AI - we are so lost

I spent the whole of last week with people from the AI industry. There were founders of companies that do things with AI and their techies who are in charge of it. And what I heard was really bad.

Definition of AI

“A huge bunch of if-else blocks paired with statistical data.“

Of course, regular readers here already know this definition of AI and why it is actually not AI.
None of the people there objected to this definition. To be honest, I had expected more resistance.

AI – the destruction of the earth?

I was asked by an employee of one of the largest tech companies whether I believe that AI could destroy the earth.

My answer: “Nope!”

Why I don’t think AI will destroy the earth? Because, by my definition, we don’t have AI. It’s like asking if a combination of Excel and an SQL database could destroy the world.

It’s all just coincidence.

Developers know the feeling: something works, but at first glance nobody knows why. Or why not. But in the end it’s all deterministic.

And then there were developers from a very well-known AI company giving talks. When asked why you can set up the exact same setup twice, including fresh contexts, and get two different answers for the same question, they shrugged their shoulders wildly.

I’ll tell you: they have no goddamn idea what they’re really building. We’re talking about algorithms here.

Some genius, and no, it wasn’t Einstein, once said:

Insanity is doing the same thing over and over again and expecting different results.

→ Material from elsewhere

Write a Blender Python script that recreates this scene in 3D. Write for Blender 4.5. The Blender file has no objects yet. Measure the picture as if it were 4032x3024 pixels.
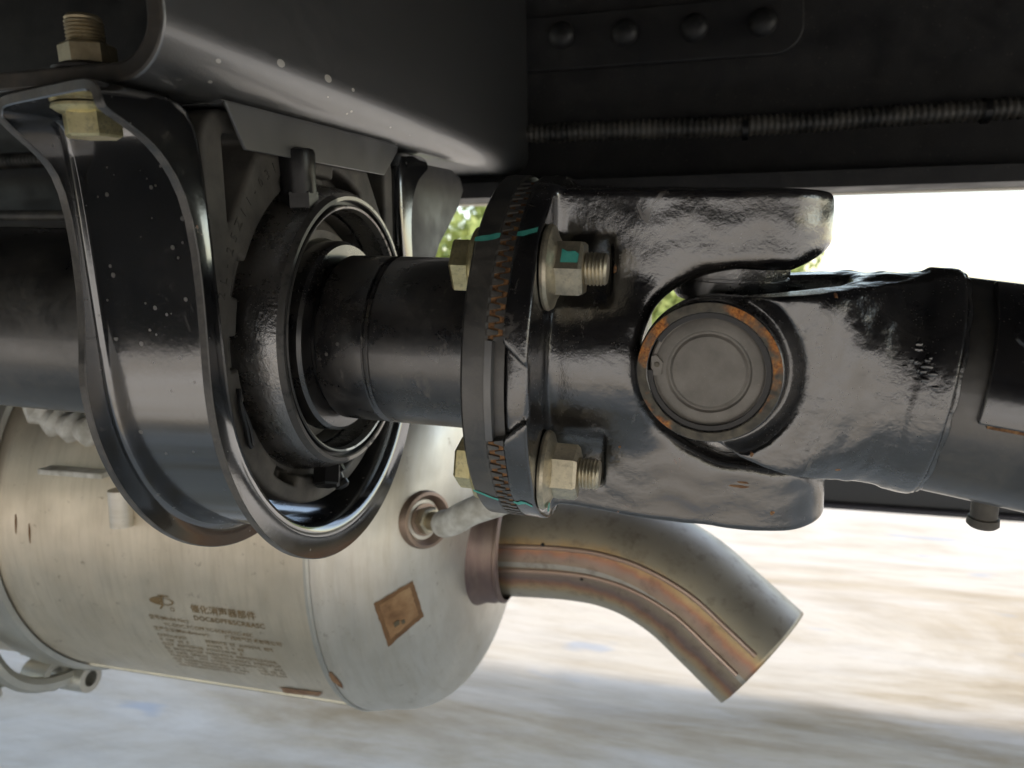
import bpy, bmesh, math, random
import numpy as np
from mathutils import Matrix, Vector, Euler

R = math.radians
random.seed(7)
rng = np.random.default_rng(7)
sc = bpy.context.scene
COL = sc.collection

# ------------------------------------------------------------------ camera
cam_d = bpy.data.cameras.new('camera')
cam = bpy.data.objects.new('camera', cam_d)
COL.objects.link(cam)
sc.camera = cam
CAM_LOC = Vector((.087, -.346, .026))
PSI = R(14.0)
PIT = math.atan((1512 - 1130) / 2800)
cam.location = CAM_LOC
cam.rotation_euler = (R(90) - PIT, 0, PSI)
cam_d.sensor_width = 36
cam_d.lens = 25.0
cam_d.clip_start = .01
cam_d.clip_end = 3000
cam_d.dof.use_dof = True
cam_d.dof.focus_distance = .33
cam_d.dof.aperture_fstop = 12.0

# ------------------------------------------------------------------ world, sun, exposure
SUN_DIR = Vector((.42, -.04, 1.0)).normalized()
wd = bpy.data.worlds.new('World')
sc.world = wd
wd.use_nodes = True
nt = wd.node_tree
bg = nt.nodes['Background']
sky = nt.nodes.new('ShaderNodeTexSky')
sky.sky_type = 'NISHITA'
sky.sun_disc = False
sky.sun_elevation = math.asin(SUN_DIR.z)
sky.sun_rotation = math.atan2(SUN_DIR.x, SUN_DIR.y)
sky.air_density = 1.0
sky.dust_density = 1.2
sky.ozone_density = 1.0
nt.links.new(sky.outputs[0], bg.inputs[0])
bg.inputs[1].default_value = .15
sun_d = bpy.data.lights.new('sun', 'SUN')
sun_d.energy = .6
sun_d.angle = R(5)
sun_d.color = (1, .95, .86)
sun = bpy.data.objects.new('sun', sun_d)
COL.objects.link(sun)
sun.rotation_euler = SUN_DIR.to_track_quat('Z', 'Y').to_euler()
sun.location = (2, 1, 6)
vs = sc.view_settings
vs.view_transform = 'Standard'
vs.look = 'None'
vs.gamma = 1
vs.use_curve_mapping = False
vs.exposure = 1.75
vs.use_white_balance = True
vs.white_balance_temperature = 7900
vs.white_balance_tint = 10

# ------------------------------------------------------------------ helpers: pixel of the 4032x3024 photo -> point
FWD = Vector((-math.sin(PSI) * math.cos(PIT), math.cos(PSI) * math.cos(PIT), -math.sin(PIT)))
RGT = Vector((math.cos(PSI), math.sin(PSI), 0))
UPV = RGT.cross(FWD)
def ray(u, v): return FWD + RGT * ((u - 2016) / 2800) - UPV * ((v - 1512) / 2800)
def atY(u, v, Y):
    r = ray(u, v); return CAM_LOC + r * ((Y - CAM_LOC.y) / r.y)
def atX(u, v, X):
    r = ray(u, v); return CAM_LOC + r * ((X - CAM_LOC.x) / r.x)

# ------------------------------------------------------------------ material helpers
class NB:
    def __init__(s, name):
        s.m = bpy.data.materials.new(name); s.m.use_nodes = True
        s.t = s.m.node_tree; s.n = s.t.nodes; s.b = s.n['Principled BSDF']
        s.tc = s.n.new('ShaderNodeTexCoord')
    def link(s, a, b): s.t.links.new(a, b)
    def val(s, node, key, v):
        if hasattr(v, 'is_linked') or isinstance(v, bpy.types.NodeSocket): s.link(v, node.inputs[key])
        else: node.inputs[key].default_value = v
    def mapping(s, scale=(1, 1, 1), rot=(0, 0, 0), src='Object', loc=(0, 0, 0)):
        m = s.n.new('ShaderNodeMapping'); s.link(s.tc.outputs[src], m.inputs[0])
        m.inputs[1].default_value = loc; m.inputs[2].default_value = rot; m.inputs[3].default_value = scale
        return m.outputs[0]
    def noise(s, scale, detail=4, rough=.55, vec=None, dist=0, out=0):
        x = s.n.new('ShaderNodeTexNoise'); s.link(vec or s.tc.outputs['Object'], x.inputs['Vector'])
        x.inputs['Scale'].default_value = scale; x.inputs['Detail'].default_value = detail
        x.inputs['Roughness'].default_value = rough; x.inputs['Distortion'].default_value = dist
        return x.outputs[out]
    def voro(s, scale, vec=None, feature='F1', out='Distance', rnd=1):
        x = s.n.new('ShaderNodeTexVoronoi'); x.feature = feature
        s.link(vec or s.tc.outputs['Object'], x.inputs['Vector'])
        x.inputs['Scale'].default_value = scale; x.inputs['Randomness'].default_value = rnd
        return x.outputs[out]
    def ramp(s, f, pts, interp='LINEAR'):
        x = s.n.new('ShaderNodeValToRGB'); s.link(f, x.inputs[0]); e = x.color_ramp.elements
        x.color_ramp.interpolation = interp
        def c4(c): return (c, c, c, 1) if isinstance(c, (int, float)) else tuple(c) + (1,)
        e[0].position, e[0].color = pts[0][0], c4(pts[0][1]); e[1].position, e[1].color = pts[-1][0], c4(pts[-1][1])
        for p, c in pts[1:-1]: q = e.new(p); q.color = c4(c)
        return x.outputs[0]
    def mix(s, f, a, b, mode='MIX'):
        x = s.n.new('ShaderNodeMix'); x.data_type = 'RGBA'; x.blend_type = mode
        for k, v in ((0, f), (6, a), (7, b)):
            if isinstance(v, bpy.types.NodeSocket): s.link(v, x.inputs[k])
            else: x.inputs[k].default_value = v if k == 0 else (tuple(v) + (1,) if len(v) == 3 else v)
        return x.outputs[2]
    def math(s, op, a, b=None, clamp=False):
        x = s.n.new('ShaderNodeMath'); x.operation = op; x.use_clamp = clamp
        for k, v in ((0, a), (1, b)):
            if v is None: continue
            if isinstance(v, bpy.types.NodeSocket): s.link(v, x.inputs[k])
            else: x.inputs[k].default_value = v
        return x.outputs[0]
    def sep(s, vec=None):
        x = s.n.new('ShaderNodeSeparateXYZ'); s.link(vec or s.tc.outputs['Object'], x.inputs[0]); return x.outputs
    def bump(s, h, strength=.5, dist=.001, prev=None):
        x = s.n.new('ShaderNodeBump'); x.inputs['Strength'].default_value = strength; x.inputs['Distance'].default_value = dist
        s.link(h, x.inputs['Height'])
        if prev: s.link(prev, x.inputs['Normal'])
        return x.outputs[0]
    def done(s, color=None, rough=None, metal=None, normal=None, spec=None, coat=None):
        for k, v in (('Base Color', color), ('Roughness', rough), ('Metallic', metal), ('Normal', normal), ('Specular IOR Level', spec), ('Coat Weight', coat)):
            if v is None: continue
            if isinstance(v, bpy.types.NodeSocket): s.link(v, s.b.inputs[k])
            elif isinstance(v, (tuple, list)): s.b.inputs[k].default_value = tuple(v) + (1,)
            else: s.b.inputs[k].default_value = v
        return s.m

def paint(name, base=(.010, .010, .012), rough=.28, dust=.3, dcol=(.19, .17, .145), dscale=45, peel=.35, peel_scale=420,
          cast=0, cast_scale=120, speck=.0, rust=0., chips=0., spec=.9, coat=.3, ior=1.75, smear=0, rvar=1.):
    b = NB(name)
    n1 = b.noise(dscale, 7, .62, dist=.4)
    mask = b.math('MULTIPLY', b.ramp(n1, [(.36, 0), (.66, 1)]), dust)
    fine = b.noise(dscale * 14, 3, .6)
    mask = b.math('MULTIPLY', mask, b.ramp(fine, [(.25, .35), (.7, 1)]))
    if speck:
        v = b.voro(330); c = b.voro(330, out='Color')
        cs = b.n.new('ShaderNodeSeparateColor'); b.link(c, cs.inputs[0])
        rad = b.math('MULTIPLY', cs.outputs[0], .34)
        dot = b.math('LESS_THAN', v, rad)
        sel = b.math('GREATER_THAN', cs.outputs[1], 1 - speck)
        mask = b.math('MAXIMUM', mask, b.math('MULTIPLY', b.math('MULTIPLY', dot, sel), .34))
    gv = b.voro(1250); gc = b.voro(1250, out='Color')
    gs = b.n.new('ShaderNodeSeparateColor'); b.link(gc, gs.inputs[0])
    grain = b.math('MULTIPLY', b.math('LESS_THAN', gv, b.math('MULTIPLY', gs.outputs[0], .42)), b.math('GREATER_THAN', gs.outputs[1], .72))
    patchy = b.ramp(b.noise(dscale * 1.9, 5, .65, vec=b.mapping(loc=(5, 2, 8))), [(.42, .05), (.62, 1)])
    mask = b.math('MAXIMUM', mask, b.math('MULTIPLY', b.math('MULTIPLY', grain, patchy), min(.55, .15 + dust)))
    if smear:
        sn = b.noise(85, 7, .68, vec=b.mapping((1, 1, .55), loc=(2, 9, 4)), dist=.8)
        mask = b.math('MAXIMUM', mask, b.math('MULTIPLY', b.ramp(sn, [(.60, 0), (.70, 1)]), smear))
    col = b.mix(mask, base, dcol)
    rg = b.math('ADD', b.math('MULTIPLY', mask, .6), b.ramp(b.noise(dscale * .7, 4), [(.3, rough * (1 - .25 * rvar)), (.7, rough * (1 + .35 * rvar))]), clamp=True)
    if chips:
        cv = b.voro(150, vec=b.mapping((1, .5, 1))); cc = b.voro(150, vec=b.mapping((1, .5, 1)), out='Color')
        cs = b.n.new('ShaderNodeSeparateColor'); b.link(cc, cs.inputs[0])
        d = b.math('LESS_THAN', cv, b.math('MULTIPLY', cs.outputs[0], .26))
        px = b.sep()
        area = b.math('MULTIPLY', b.math('LESS_THAN', px[2], .128), b.ramp(px[1], [(.02, 1), (.14, .0)]))
        area = b.math('MULTIPLY', area, b.ramp(b.noise(22, 2), [(.34, 0), (.42, 1)]))
        ck = b.math('MULTIPLY', b.math('MULTIPLY', d, b.math('GREATER_THAN', cs.outputs[1], 1 - chips)), area)
        col = b.mix(ck, col, (.55, .52, .46))
    if rust:
        rn = b.noise(38, 8, .7, vec=b.mapping(loc=(3.1, 1.7, .4)))
        rm = b.ramp(rn, [(.70 - .14 * rust, 0), (.74 - .14 * rust, 1)])
        rc = b.ramp(b.noise(500, 3), [(.3, (.10, .03, .012)), (.6, (.36, .12, .03)), (.8, (.45, .2, .06))])
        col = b.mix(rm, col, rc); rg = b.math('MAXIMUM', rg, b.math('MULTIPLY', rm, .9))
    nm = b.bump(b.noise(peel_scale, 2, .5), peel * .35, .0006)
    if cast:
        area = b.ramp(b.noise(34, 3, .6, vec=b.mapping(loc=(.7, .2, .9))), [(.38, .12), (.62, 1)])
        hh = b.math('MULTIPLY', b.noise(cast_scale, 6, .6, dist=.3), area)
        nm = b.bump(hh, cast, .0022, nm)
    m = b.done(col, rg, 0, nm, spec, coat)
    b.b.inputs['Coat Roughness'].default_value = .06
    b.b.inputs['IOR'].default_value = ior
    return m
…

AI is now making exactly that possible. So is it insane? I would say: only insanely bad.

Wrong answers? Who cares!

Someone mentioned that he is a professor at a university here in Europe and that he is increasingly struggling with AI content. This even goes so far that after a peer review, Paper includes paragraphs like:

Hello! How can I help you today?

Here are a few ideas of what we can do together: …

Other techies said that they do strict code reviews of the junior coders at the beginning, because otherwise code would go into production that had neither been written nor tested. And I don’t even mean unit tests. No, they’ve gotten so lazy that the few lines they had generated weren’t even tested by hand.

They quickly realized that the generated unit tests didn’t really test anything and that the generated junk simply threw errors and sometimes even broke things.

Are you surprised? I’m not.

My alarm bells went off immediately, and I also added the request that they please kindly do strict code reviews on ALL developers. The people found that strange at first, but after just a second to think about it, they realized that maybe that wouldn’t be completely stupid.

Chip crisis? What chip crisis?

I had the most interesting talk with the AI guy from an Israeli start-up. We were talking about optimizations as usual and I suggested that the AI couldn’t even do the specific optimizations we were talking about.

However, the discussion then took a turn that I hadn’t expected. He questioned: Why optimize? It doesn’t matter! According to him, RAM, CPU and GPU are always available at all times and at such low prices that any optimization is complete nonsense.

Apart from the poor result, I find this statement really simple-minded!
On the one hand, the chip crisis, which according to him does not even exist, is really bad right now. On the other hand, this “what-costs-the-world” mentality of some startups is a disaster. The operators of the AIs are happy about the money they make.

Meanwhile, I would rather answer the above question of whether I think AI could destroy the world with “AI can’t, but the people who use it, can.”

Teaching assignment completed?

What really silenced many people who work with AI all day was always my demand to know what else the AIs should learn when they have already completely indexed the internet. And we all know that these AIs are currently causing a lot of traffic for website operators, with constant crawling.

Sure, there is still something added every day, but much of it has already been produced by AI and is therefore useless for further training.

Sure, you can throw a few more algorithms at the problems, but the teaching material is practically at an end. Nothing more will come.

But maybe we’ll just throw even more AI at the problems in the end, so that after a great deal of ignorance of the facts and feasibility, everything will simply drift away for good.